Saturday, November 18, 2006

Fort Benning protest looks to attract a record 20,000

By Elliott Minor,
Associated Press

Columbus, Ga. Excited by the changes in Washington, organizers hope for a record 20,000 protesters at Fort Benning's heavily fortified main gate this weekend, continuing a 17-year effort to close a military school they blame for assassinations, torture and other human rights abuses in Latin America.

The protesters will be joined by opponents of the war in Iraq, including war veterans and relatives of those killed, said the Rev. Roy Bourgeois, a Catholic priest who has been leading the demonstrations since 1990.

"It's not possible for people who are gathering in the name of peace not to also address Iraq," he said.

Bourgeois said the populist wave sweeping Latin America and the recent U.S. election, where Democrats won control of Congress for the first time since 1994, has energized the peace movement.

The demonstrations are timed to commemorate six Jesuit priests who were killed along with their housekeeper and her daughter in El Salvador on Nov. 19, 1989. Some of the killers had attended the Army's School of the Americas, which moved to Fort Benning from Panama in 1984. It was replaced in 2001 by the Western Hemisphere Institute for Security Cooperation (WHINSEC), under the Defense Department.

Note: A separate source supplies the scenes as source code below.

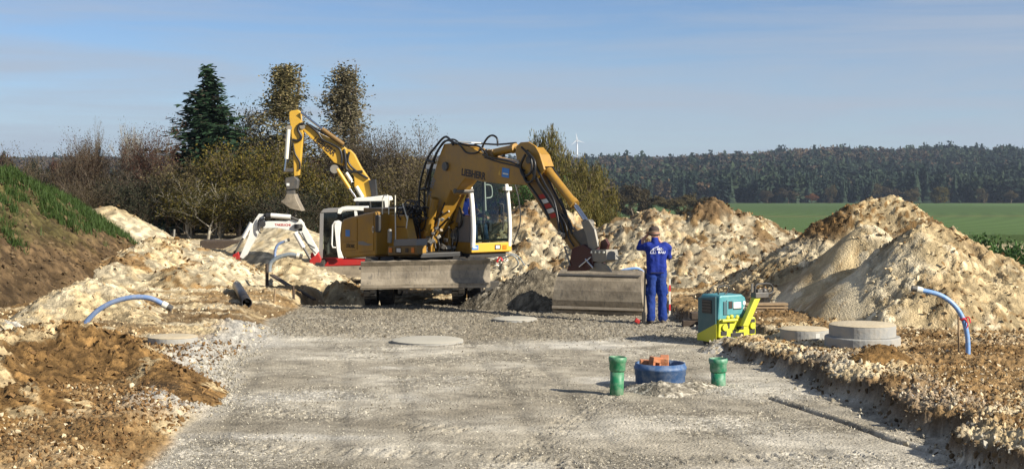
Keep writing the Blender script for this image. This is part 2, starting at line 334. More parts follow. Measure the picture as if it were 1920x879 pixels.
def gz(x, y):
    x = np.asarray(x, float); y = np.asarray(y, float)
    xl = np.interp(y, *LE) + .12 * (vn(y * 1.3, y * 0, 5) - .5) + .05 * (vn(y * 5.3, y * 0, 6) - .5)
    xr = redge(x, y)
    zl = (.17 + .10 * (fbm(x * .5, y * .5, 3) - .5)) * (1 - sst(xl - .75, xl + .05, x))
    rh = np.interp(y, [9, 20, 22.4, 28, 33, 40], [.28, .27, .20, .22, .06, 0])
    rx = x - xr
    zr = rh * (1 + .25 * (fbm(x * .9, y * .9, 9) - .5)) * (.68 * sst(0, .14, rx) + .32 * sst(.05, .6, rx))
    zr = zr + .07 * np.exp(-((rx - .35) / .28) ** 2) * (rh > .1) * fbm(x * 2, y * 2, 31)
    z = zl + zr
    near = sst(31.5, 32.1, y) * (1 - sst(-3.0, -2.7, x)) * sst(-4.7, -4.4, x) * -.42
    low = sst(35.6, 38.5, y) * (-.62 + .34 * sst(58, 70, y)) * sst(-11, -8.5, x)
    z = z * (1 - sst(33, 38, y)) + np.where(y > 35.5, low, 0) + near * (1 - sst(37, 39, y))
    terr = .16 * (np.floor(fbm(x * .12, y * .3, 12) * 5) / 5 - .4) * sst(38, 44, y) * (1 - sst(66, 72, y))
    z = z + terr
    far = np.interp(y, *FAR); side = np.interp(x / np.maximum(y, 1), [-.4, -.05, .12], [0.0, .0, .35]) * sst(44, 80, y) * -1.2
    z = z + far + side * (1 - sst(90, 150, y)) + np.where(y > 84, -.3 * 0, 0)
    # the wooded hill, then a farther ridge
    px = CX + F * x / np.maximum(y, 1.0)
    cz = CH - (np.interp(px, *CREST) - HY) * 1550 / F
    t = np.clip((y - 900) / 650, 0, 1); hill = (cz + 15) * (t * t * (2.2 - 1.2 * t)) + 2.5 * (fbm(x * .008, y * .008, 40) - .5) * sst(900, 1100, y)
    rz = 17.5 + 6 * (fbm(x * .0012, y * .0012, 44, 2) - .5)
    z = z + np.where(y > 900, hill, 0)
    b1 = sst(1600, 2100, y); b2 = sst(2200, 3200, y)
    z = z * (1 - b1) + b1 * (-12 + (rz + 12) * b2) * 1.0
    return z
def g1(x, y): return float(gz(np.array([x]), np.array([y]))[0])
def onground(px, py, dz=0.0, z0=0.0):      # where a line of sight meets the terrain, found by a few steps
    Y = 20.0; z = z0
    for _ in range(25):
        Y = .5 * Y + .5 * F * (CH - z) / max(py - HY, 1); z = g1((px - CX) * Y / F, Y)
    return Vector(((px - CX) * Y / F, Y, z + dz))

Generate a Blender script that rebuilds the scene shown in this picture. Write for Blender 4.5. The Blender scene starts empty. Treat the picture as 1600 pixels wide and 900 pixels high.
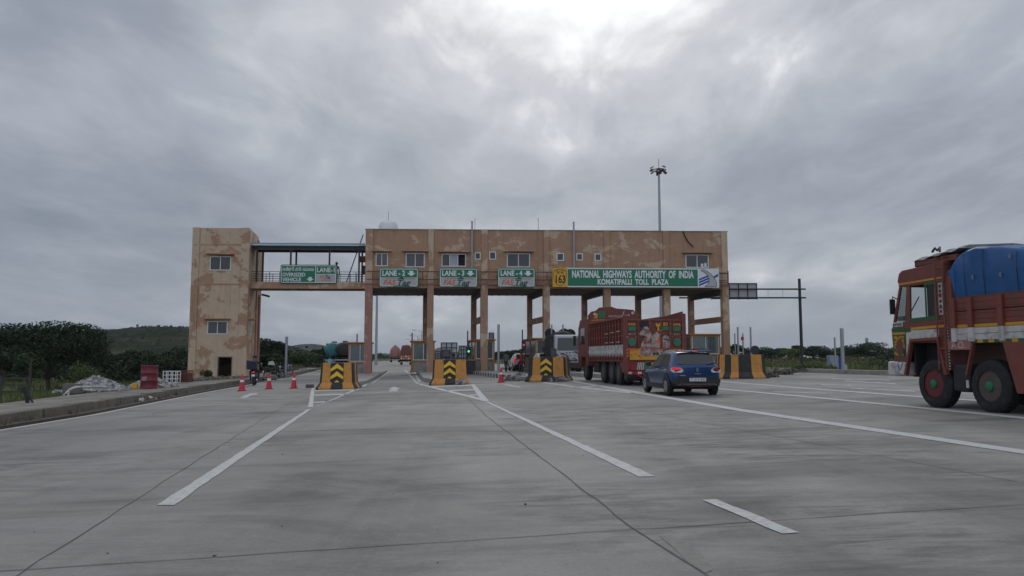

"We are gathering in the name of peace and to keep alive the memory of the thousands of victims," Bourgeois said.

Through the years, military officials have strongly denied that the school was responsible for any abuses.

"There's not a single example of anybody using what he learned at the School of the Americas to commit a crime," said institute spokesman Lee Rials. "While it is true that there are people who committed crimes after attending a course, no cause-

effect relationship has ever been found."

Human rights, ethics and democracy training are mandatory at the institute, he said.

For five years the institute has invited protesters to visit the school to see for themselves what courses are taught and how it is run.

Rials said at least 600 have signed up for a visit Saturday.

The protesters' demonstrations begin Friday and end Sunday, following the group's traditional funeral procession, where they carry coffins or white crosses to honor victims of alleged human rights abuses.

Some demonstrators usually cross into Fort Benning and get arrested for trespassing.

Joining the demonstration this year will be Living the Dream, a group dedicated to the Rev. Martin Luther King Jr.'s dream of a unified, nonviolent world. Members will end a weeklong pilgrimage from Selma, Ala., to the fort.

Also new this year will be a movement known as "1,000 Grandmothers," inspired by a song of the same name by singer-activist Holly Near.

Organizers hope to have 1,000 grandmothers who will knit "Booties for Peace" and wear white handkerchiefs in solidarity with the mothers and grandmothers who lost thousands of loved ones during the reign of a brutal military junta in Argentina.

Over the past year, the group SOA Watch has been working on two fronts to close the school: lobbying Congress to end its funding and visiting leaders of Latin American countries to stop the flow of students.

A House bill that would have halted the school's funding failed by 16 votes earlier this year. With 35 Republicans who had opposed the bill now out of office, Bourgeois is optimistic it will pass next year under the new Congress.

Meanwhile, Venezuela stopped sending students last year and Argentina and Uruguay did it this year. An SOA Watch delegation had met with leaders of those countries, but Bourgeois credits the pullout to the democratic transformation taking place in Latin America.

"The school is seen as a contradiction to democracy," he said.

Rials said the institute will have a banner year, with about 1,000 students trained at Fort Benning and another 231 trained by mobile teams in South America.

"We have an important role to play, mainly to maintain contact with our allies, not only in this hemisphere, but around the world," Rials said, noting that Latin American countries provide more than 6,000 soldiers to 14 of the United Nation's 16 peacekeeping missions.